Growing up in suburban Connecticut, Tom Doak would accompany his father on business trips to places like Pebble Beach and Harbour Town, where he caught the golf bug. He later traveled extensively throughout the British Isles on a Cornell University post-graduate scholarship, paying particularly close attention to the Old Course at St. Andrews, studying it through caddying and gleaning agronomic insight from its venerable superintendent, Walter Woods. These experiences set the tone for a lifetime of wanderlust looking for inspiration.
He began learning the craft in the field in the mid-1980s with Pete Dye and his sons, Perry and P.B. Though Doak’s work has taken a dramatically different path in terms of strategy and aesthetics, Dye Sr.—whom Doak has called “a master of psychological design”—remains a valued mentor. Like Dye, one secret of Doak’s success has been his ability to attract and develop a roster of talented design associates.
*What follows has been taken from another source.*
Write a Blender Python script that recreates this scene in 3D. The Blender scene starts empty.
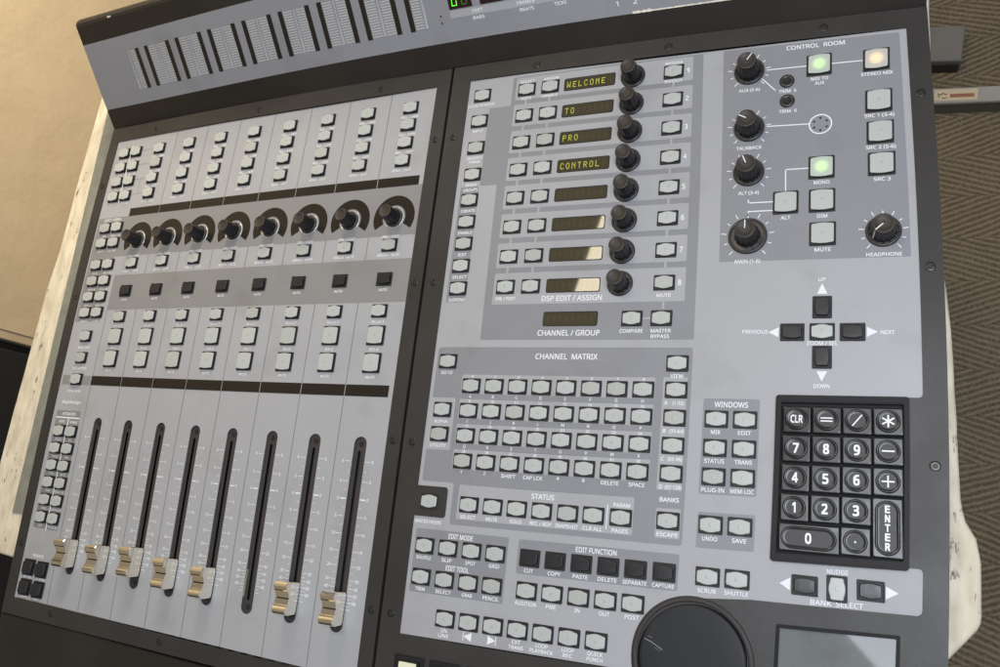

His first solo design, High Pointe in Michigan, debuted in 1989. In the ’90s, with just a few courses under his belt, he committed his honest course critiques to print (see “Further Reading”), an approach that rattled the golf establishment but served notice of a new vision. Oregon’s Pacific Dunes, which debuted in 2001, was his breakthrough project: Since then, only Bill Coore and Ben Crenshaw have landed as many courses on world top-100 lists. Despite this success, Doak is only 58 years old, and we’re excited to see what the future has in store for this most innovative of contemporary architects.
Design Signature
Three elements stand out. First, bold green contours: As at the Old Course, a typical design will be fairly manageable from tee to green, but being on in regulation is no guarantee of a two-putt. Second, expertly concealed earthmoving: Doak takes pride in fooling golfers into thinking that certain features have been there forever, writing, “the minimalist will move earth to reduce severe slopes, not to create them.” Third, innovative routing plans: At the time, much was made of the four par threes and three par fives on the back nine at Pacific Dunes; today, it’s widely accepted that architects should pursue the best holes the land offers. Doak has gone on to experiment with routings where the course does not begin and end in the same place, as at Nebraska’s Dismal River (Red), and even reversible concepts, as at The Loop at Forest Dunes in Michigan.
Best Course
New Zealand’s Tara Iti is a private, true links in a subtropical setting—few courses worldwide can check all those boxes. The otherworldly beauty of Mangawhai Heads and the club’s seemingly endless beachfront combine with fairways and greens perfectly draped across sweeps of sand and textural beach grasses to create an off-the-charts visual experience. Tara Iti is far more than just eye candy, though. Holes like the 3rd, where the player can’t wait to find out where his approach has finished on a green hidden in a hollow between two dunes, promote smart and fun golf at every turn.
Most Representative
Pacific Dunes displays many characteristics of Doak’s best work. It has a great sandy seaside setting and presents multiple options and strategic intricacy from the first tee shot on. It has moments of outright terror, as anyone who has tried to pitch over the cavernous greenside bunker on the 6th will attest. And it has uncommonly imaginative flourishes, like the alternate high and low greens on the par-four 9th. The fact that the two greens tie in to corresponding tees on the one-shot 10th lends Pacific even more flexibility.
Sleepers
A few years ago it seemed that Apache Stronghold, set on tribal lands 90 miles east of Phoenix, was on the verge of death-by-neglect; renewed investment by the San Carlos Apache tribe saved the course just before it was reclaimed by the desert. Maintenance is barebones, but Apache is nonetheless an intensely enjoyable exploration of forbidding country. The Sheep Ranch, Doak’s freeform “secret course” at Bandon Dunes, offers similarly rustic conditions—and similarly soulful golf.
Most Famous Hole(s)
Doak isn’t a “signature hole” type of designer, but his creations have nevertheless garnered plenty of attention due to their magnificent settings. The cliff-edge holes at Pacific Dunes (4, 11, 13) jump to mind, while the 15th at Cape Kidnappers (“Pirate’s Plank”) is one of the most photographed holes of modern times. The short par-four 7th at Colorado’s Ballyneal has a devoted following due to its wildly entertaining E-shaped green. The 5th at Streamsong (Blue) is an ingenious short par three that presents radically different puzzles based on the day’s teeing ground, hole location, and wind.
Further Reading
Doak’s The Anatomy of a Golf Course is a primer on golf architecture. His The Confidential Guide to Golf Courses engendered considerable controversy for its no-holds-barred reviews.